Using the right construction material is important. Just ask the third of the three little pigs. That star of the children’s tale would say selecting the proper material was the key to success.
The same principle holds in the real world. So, to help engineers and others pick the right material, the American Society of Mechanical Engineers (ASME) publishes the “Boiler and Pressure Vessel Code” – also referred to simply as the Code. It lays out design rules for how much stress is acceptable and specifies the materials that can be used for power plant construction, including in nuclear power plants. Adhering to these specifications ensures component safety and performance.
Now, a team at Idaho National Laboratory in collaboration with groups at Argonne and Oak Ridge national laboratories, as well as industry consultants and international partners, has for the first time in 30 years gotten a new material, Alloy 617, into the Code. A combination of nickel, chromium, cobalt and molybdenum, Alloy 617 can be used in tomorrow’s advanced nuclear plants because it allows higher temperature operation.
“It’s a pretty substantial accomplishment,” said Richard Wright, an INL laboratory fellow emeritus, of the successful yearslong effort to get Alloy 617 into the ASME standard. Wright headed the INL part and overall management of the project.
The achievement means that designers working on new high temperature nuclear power plant concepts now have 20% more options when it comes to component construction materials. “In contrast to light water plants, the commercial fleet, where you might have 50 or 100 materials that you could use, there were exactly five you could use for high temperature reactors,” Wright said.
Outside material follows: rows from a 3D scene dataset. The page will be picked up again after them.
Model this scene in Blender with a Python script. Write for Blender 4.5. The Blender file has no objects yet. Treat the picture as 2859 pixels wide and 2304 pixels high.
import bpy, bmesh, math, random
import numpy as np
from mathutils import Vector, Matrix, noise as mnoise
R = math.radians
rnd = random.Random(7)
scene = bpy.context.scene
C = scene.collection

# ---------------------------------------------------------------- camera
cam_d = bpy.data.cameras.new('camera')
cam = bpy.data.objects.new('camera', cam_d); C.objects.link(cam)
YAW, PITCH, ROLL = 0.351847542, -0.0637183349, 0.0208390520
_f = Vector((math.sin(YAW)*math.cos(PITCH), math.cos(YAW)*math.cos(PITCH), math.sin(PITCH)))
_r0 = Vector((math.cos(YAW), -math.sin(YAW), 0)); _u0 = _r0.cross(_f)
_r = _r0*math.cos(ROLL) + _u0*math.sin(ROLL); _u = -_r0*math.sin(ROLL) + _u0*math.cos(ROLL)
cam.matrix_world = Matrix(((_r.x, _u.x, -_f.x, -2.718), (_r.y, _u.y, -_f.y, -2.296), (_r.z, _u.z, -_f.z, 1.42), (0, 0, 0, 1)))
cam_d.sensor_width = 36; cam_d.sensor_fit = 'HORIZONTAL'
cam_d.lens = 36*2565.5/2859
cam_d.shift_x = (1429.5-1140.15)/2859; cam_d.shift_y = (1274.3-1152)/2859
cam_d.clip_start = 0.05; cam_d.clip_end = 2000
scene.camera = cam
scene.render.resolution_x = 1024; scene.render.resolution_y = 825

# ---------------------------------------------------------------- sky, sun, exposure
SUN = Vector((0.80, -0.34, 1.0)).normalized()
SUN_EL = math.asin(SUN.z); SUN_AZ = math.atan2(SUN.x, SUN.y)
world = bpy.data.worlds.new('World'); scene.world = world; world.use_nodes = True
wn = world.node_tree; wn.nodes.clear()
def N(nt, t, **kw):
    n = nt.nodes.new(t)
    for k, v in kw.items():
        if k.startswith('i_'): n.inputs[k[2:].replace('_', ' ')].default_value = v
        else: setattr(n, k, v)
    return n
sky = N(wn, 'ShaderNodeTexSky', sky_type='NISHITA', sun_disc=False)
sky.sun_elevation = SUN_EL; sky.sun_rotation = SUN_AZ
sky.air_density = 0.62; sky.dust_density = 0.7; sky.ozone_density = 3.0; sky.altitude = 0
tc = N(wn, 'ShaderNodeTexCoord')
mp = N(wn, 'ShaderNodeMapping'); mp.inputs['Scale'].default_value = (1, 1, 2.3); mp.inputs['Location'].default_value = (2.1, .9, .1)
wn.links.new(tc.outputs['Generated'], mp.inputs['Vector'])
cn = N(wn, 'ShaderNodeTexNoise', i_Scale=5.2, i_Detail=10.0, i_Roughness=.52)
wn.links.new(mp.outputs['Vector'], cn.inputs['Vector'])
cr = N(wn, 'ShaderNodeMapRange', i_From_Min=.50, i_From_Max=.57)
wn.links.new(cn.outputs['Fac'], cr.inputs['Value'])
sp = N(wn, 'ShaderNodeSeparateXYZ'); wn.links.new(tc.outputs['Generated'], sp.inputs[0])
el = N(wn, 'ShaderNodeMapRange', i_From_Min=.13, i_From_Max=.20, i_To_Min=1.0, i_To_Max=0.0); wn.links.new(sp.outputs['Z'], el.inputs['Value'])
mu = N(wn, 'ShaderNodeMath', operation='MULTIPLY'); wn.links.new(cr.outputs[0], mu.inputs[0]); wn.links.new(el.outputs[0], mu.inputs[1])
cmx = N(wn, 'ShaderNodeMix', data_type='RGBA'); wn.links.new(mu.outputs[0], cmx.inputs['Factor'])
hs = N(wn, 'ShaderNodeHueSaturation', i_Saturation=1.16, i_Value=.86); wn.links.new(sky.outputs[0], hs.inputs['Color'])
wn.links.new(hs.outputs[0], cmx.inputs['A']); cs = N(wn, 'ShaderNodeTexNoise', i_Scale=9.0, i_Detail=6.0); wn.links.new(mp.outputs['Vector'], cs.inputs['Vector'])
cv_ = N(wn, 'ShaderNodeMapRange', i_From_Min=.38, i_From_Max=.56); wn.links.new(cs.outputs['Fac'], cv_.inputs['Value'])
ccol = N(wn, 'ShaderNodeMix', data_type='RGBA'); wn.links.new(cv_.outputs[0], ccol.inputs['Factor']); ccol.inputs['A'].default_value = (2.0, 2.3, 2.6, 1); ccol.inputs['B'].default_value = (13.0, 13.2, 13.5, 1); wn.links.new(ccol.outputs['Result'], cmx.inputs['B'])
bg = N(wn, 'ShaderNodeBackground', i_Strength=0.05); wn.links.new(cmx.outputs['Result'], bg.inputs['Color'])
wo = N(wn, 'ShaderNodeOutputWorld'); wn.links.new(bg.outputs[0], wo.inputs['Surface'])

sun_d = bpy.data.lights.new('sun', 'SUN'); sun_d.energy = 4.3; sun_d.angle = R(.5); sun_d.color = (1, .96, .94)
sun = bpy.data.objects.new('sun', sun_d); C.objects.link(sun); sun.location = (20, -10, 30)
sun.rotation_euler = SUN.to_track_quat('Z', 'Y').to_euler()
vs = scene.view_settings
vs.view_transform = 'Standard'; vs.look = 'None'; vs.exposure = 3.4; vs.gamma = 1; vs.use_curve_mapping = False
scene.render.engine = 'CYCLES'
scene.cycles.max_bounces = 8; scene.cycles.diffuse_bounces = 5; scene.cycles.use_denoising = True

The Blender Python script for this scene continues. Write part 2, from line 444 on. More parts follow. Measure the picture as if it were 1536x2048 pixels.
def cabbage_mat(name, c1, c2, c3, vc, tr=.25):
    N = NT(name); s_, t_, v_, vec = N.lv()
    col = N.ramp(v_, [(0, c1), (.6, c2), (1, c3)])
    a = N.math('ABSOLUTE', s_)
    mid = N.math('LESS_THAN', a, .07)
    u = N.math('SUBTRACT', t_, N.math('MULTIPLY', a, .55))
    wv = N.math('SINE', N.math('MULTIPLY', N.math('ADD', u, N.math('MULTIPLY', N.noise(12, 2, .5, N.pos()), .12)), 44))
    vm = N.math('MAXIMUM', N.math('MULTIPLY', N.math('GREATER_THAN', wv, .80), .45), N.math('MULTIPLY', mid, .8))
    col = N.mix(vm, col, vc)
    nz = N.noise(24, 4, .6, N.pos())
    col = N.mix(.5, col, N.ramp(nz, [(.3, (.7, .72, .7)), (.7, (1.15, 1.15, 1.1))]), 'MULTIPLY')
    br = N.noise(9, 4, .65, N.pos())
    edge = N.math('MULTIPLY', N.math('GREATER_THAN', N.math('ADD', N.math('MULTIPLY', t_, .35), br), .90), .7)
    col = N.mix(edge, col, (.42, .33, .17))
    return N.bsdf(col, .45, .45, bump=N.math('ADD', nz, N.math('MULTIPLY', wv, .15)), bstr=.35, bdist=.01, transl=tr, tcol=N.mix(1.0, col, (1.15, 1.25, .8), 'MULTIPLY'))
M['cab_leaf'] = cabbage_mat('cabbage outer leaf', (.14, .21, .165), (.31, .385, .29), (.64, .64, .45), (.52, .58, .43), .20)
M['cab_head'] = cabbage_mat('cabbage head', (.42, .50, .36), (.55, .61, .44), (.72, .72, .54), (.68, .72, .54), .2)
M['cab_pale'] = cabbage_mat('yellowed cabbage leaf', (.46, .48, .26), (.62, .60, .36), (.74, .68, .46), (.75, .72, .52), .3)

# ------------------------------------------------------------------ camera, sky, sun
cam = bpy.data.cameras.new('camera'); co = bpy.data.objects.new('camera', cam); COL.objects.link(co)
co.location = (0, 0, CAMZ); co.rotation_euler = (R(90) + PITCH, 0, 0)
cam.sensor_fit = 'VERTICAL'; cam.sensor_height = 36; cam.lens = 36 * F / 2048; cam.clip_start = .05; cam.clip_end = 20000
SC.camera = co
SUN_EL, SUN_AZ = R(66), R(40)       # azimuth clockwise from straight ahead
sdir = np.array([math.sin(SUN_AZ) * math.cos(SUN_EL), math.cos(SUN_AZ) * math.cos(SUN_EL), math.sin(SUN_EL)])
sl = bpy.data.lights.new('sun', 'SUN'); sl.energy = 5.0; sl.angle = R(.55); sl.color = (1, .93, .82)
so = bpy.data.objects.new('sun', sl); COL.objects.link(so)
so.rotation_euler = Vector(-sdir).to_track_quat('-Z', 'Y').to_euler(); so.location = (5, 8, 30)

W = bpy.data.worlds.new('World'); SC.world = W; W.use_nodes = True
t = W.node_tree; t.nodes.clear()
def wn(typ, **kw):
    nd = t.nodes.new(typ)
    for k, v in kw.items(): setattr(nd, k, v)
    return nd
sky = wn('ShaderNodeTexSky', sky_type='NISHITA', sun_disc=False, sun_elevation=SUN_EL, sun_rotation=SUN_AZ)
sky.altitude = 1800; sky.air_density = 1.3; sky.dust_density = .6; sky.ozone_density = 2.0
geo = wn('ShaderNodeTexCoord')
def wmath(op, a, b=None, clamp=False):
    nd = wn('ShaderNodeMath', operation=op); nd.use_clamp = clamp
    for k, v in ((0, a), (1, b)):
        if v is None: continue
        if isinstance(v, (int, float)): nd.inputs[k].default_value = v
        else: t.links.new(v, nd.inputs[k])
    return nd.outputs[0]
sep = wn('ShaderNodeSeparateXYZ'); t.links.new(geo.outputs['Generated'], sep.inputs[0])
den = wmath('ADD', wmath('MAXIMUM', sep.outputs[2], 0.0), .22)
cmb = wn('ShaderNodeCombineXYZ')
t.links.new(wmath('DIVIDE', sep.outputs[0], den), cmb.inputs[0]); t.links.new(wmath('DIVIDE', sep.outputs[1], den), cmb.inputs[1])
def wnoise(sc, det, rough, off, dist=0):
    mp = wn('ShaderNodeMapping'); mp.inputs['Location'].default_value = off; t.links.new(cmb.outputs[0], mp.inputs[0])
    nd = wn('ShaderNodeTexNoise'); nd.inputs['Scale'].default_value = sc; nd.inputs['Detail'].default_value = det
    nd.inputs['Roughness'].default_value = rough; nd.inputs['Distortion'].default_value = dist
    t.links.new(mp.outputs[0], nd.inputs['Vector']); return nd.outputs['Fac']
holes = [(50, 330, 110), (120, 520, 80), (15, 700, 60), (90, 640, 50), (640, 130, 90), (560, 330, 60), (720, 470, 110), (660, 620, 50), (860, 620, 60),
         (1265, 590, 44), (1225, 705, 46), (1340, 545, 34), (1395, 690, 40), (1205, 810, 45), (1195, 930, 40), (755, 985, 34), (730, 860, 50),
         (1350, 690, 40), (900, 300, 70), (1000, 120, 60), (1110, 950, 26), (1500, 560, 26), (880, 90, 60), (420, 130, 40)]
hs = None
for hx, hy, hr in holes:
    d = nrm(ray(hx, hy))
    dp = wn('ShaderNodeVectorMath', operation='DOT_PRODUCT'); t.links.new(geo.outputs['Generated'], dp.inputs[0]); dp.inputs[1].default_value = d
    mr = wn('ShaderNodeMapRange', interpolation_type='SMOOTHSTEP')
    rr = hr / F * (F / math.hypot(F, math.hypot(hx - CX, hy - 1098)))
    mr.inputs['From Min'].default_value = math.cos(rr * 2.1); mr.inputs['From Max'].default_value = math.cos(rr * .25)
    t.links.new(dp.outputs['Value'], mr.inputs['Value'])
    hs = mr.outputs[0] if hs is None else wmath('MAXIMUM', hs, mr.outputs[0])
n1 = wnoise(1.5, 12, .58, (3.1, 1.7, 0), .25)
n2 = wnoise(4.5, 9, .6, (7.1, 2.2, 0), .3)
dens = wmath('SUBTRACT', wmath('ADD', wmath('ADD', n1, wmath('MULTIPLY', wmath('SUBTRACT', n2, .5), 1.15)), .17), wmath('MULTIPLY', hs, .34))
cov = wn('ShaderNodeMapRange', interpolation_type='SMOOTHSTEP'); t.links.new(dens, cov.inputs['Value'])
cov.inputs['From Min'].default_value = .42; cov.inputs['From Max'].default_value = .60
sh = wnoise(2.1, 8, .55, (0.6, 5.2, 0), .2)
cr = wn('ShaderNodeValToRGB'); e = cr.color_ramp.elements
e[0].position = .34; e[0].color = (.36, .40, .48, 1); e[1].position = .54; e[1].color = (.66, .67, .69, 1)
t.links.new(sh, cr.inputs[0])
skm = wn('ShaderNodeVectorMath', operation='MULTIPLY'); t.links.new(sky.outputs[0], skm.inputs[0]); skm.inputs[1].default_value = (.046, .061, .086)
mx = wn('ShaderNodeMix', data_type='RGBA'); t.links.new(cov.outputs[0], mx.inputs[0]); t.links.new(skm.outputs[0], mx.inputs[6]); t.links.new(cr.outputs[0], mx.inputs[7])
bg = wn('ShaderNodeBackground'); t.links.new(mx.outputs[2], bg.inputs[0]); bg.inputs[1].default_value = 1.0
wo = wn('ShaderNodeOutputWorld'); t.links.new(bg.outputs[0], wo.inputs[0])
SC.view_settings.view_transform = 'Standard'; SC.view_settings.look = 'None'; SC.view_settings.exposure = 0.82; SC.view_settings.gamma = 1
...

Alloy 617 took so long to make its way into the standard because of physics and the way materials are added to standards. Each aspect took years to complete.
Creeping along
Regarding the physics, Wright said the issue has to do with creep – the tendency of a substance to change shape over time. Creep only becomes an issue starting at about half the melting point of a material. The lack of creep is why a car can sit in the driveway for years without the metal deforming.
But at higher temperatures, creep happens, and it will be a factor in new proposed reactors. Unlike light water reactors that operate at around 290o C (about 540o F), the proposed molten salt, high temperature, gas-cooled or sodium reactors will run two or more times hotter. So, determining what happens to Alloy 617 over time at a given temperature was critical. However, that job was not easy.
“These time dependent properties get to be really tricky to measure and understand,” Wright said.
What’s more, any measurements had to be done on different batches of Alloy 617 to account for slight variations in composition and manufacturing. Some of the tests were quick, like measuring how much stress the material could take before it breaks. But some of the tests, like those involving creep, take years.
ASME permits a threefold extrapolation factor for time. In other words, to qualify a material for 100,000 hours, or 11.4 years of operation, researchers must gather data for 33,000 hours – or 3.75 years. That mark is about the minimum a new material must be qualified for, as power plants are designed to run for decades.
After gathering the data on Alloy 617, the researchers came up with conservative figures to go into the ASME specification. They then submitted this proposal for balloting, starting the next phase of the process to get the material into the Code.
Balloting, one step at a time
In organizations like ASME, everybody must agree on changes to standards. So, when changes are introduced, proponents of the change provide supporting data, answer questions posed about the data, educate committee members if needed, and otherwise try to move the process along. The researchers working on the Alloy 617 Code inclusion started with the high temperature working group. After clearing that hurdle, the next stage involved doing the same for the appropriate subgroup, followed finally by achieving consensus from the full committee. Volunteers from industry, national laboratories and elsewhere serve on the various working groups, subgroups and committees, which meet to consider changes to the standards four times a year.
“We started moving it through the balloting process. It took three full years,” Wright said. The final approval came in the fall of 2019.
The last new high temperature material had been added to the Code in the 1990s, and that partially explains why getting approval took so long, he said. “A big challenge for us was simply reinvigorating this process that hadn’t been used in 30 years.”
The entire Alloy 617 project took 12 years to complete at a cost to the Department of Energy of $15 million. Adding prior work and non-DOE contributions, brought the total material research expenses into the tens of millions of dollars and decades of time.
Now that Alloy 617 is part of the engineering toolkit, designers of high temperature nuclear plants have a new material that offers an expanded operating range. The previously allowed high temperature materials could not be used above about 750o C (around 1,380o F), according to Wright.
“Our newly qualified material can be used in design and construction up to 950o C [about 1,750o F]. As a result, it could enable new higher temperature concepts,” he said.
If that happens, it’ll be another example, as was the case with the three little pigs fable, that constructing things with the right material is a critical building block for success.